»»

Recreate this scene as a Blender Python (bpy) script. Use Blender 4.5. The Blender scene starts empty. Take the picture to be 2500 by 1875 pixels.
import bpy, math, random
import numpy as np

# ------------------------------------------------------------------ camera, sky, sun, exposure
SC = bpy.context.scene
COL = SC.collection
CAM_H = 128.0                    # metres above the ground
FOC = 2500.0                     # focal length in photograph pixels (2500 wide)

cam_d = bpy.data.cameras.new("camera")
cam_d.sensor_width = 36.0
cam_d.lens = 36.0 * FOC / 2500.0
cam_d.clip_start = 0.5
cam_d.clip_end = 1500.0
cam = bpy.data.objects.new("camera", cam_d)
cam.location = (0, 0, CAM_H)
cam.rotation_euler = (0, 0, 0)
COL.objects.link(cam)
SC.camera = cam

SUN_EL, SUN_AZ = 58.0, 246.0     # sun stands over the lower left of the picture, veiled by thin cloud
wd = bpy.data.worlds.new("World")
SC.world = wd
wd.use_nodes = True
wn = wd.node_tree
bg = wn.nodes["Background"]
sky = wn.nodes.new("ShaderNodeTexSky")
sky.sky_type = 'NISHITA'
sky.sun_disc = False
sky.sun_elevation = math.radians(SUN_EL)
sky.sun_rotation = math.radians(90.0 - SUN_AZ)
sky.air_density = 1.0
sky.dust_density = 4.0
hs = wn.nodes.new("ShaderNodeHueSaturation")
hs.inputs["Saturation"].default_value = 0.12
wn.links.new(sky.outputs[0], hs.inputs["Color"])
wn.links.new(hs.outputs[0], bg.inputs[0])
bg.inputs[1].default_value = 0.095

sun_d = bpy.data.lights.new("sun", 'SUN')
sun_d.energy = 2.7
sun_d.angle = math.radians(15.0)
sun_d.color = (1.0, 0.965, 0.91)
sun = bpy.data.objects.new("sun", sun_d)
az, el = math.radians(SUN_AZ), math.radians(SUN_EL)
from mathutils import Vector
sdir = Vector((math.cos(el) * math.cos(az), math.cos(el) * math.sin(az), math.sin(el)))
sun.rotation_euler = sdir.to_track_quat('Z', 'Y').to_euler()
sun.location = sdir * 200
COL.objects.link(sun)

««

The lines from the top of the data above down to the line containing "bg.inputs[1].default_value = 0.095" are to be copied exactly; no other line should appear.

Solution for this task —
Recreate this scene as a Blender Python (bpy) script. Use Blender 4.5. The Blender scene starts empty. Take the picture to be 2500 by 1875 pixels.
import bpy, math, random
import numpy as np

# ------------------------------------------------------------------ camera, sky, sun, exposure
SC = bpy.context.scene
COL = SC.collection
CAM_H = 128.0                    # metres above the ground
FOC = 2500.0                     # focal length in photograph pixels (2500 wide)

cam_d = bpy.data.cameras.new("camera")
cam_d.sensor_width = 36.0
cam_d.lens = 36.0 * FOC / 2500.0
cam_d.clip_start = 0.5
cam_d.clip_end = 1500.0
cam = bpy.data.objects.new("camera", cam_d)
cam.location = (0, 0, CAM_H)
cam.rotation_euler = (0, 0, 0)
COL.objects.link(cam)
SC.camera = cam

SUN_EL, SUN_AZ = 58.0, 246.0     # sun stands over the lower left of the picture, veiled by thin cloud
wd = bpy.data.worlds.new("World")
SC.world = wd
wd.use_nodes = True
wn = wd.node_tree
bg = wn.nodes["Background"]
sky = wn.nodes.new("ShaderNodeTexSky")
sky.sky_type = 'NISHITA'
sky.sun_disc = False
sky.sun_elevation = math.radians(SUN_EL)
sky.sun_rotation = math.radians(90.0 - SUN_AZ)
sky.air_density = 1.0
sky.dust_density = 4.0
hs = wn.nodes.new("ShaderNodeHueSaturation")
hs.inputs["Saturation"].default_value = 0.12
wn.links.new(sky.outputs[0], hs.inputs["Color"])
wn.links.new(hs.outputs[0], bg.inputs[0])
bg.inputs[1].default_value = 0.095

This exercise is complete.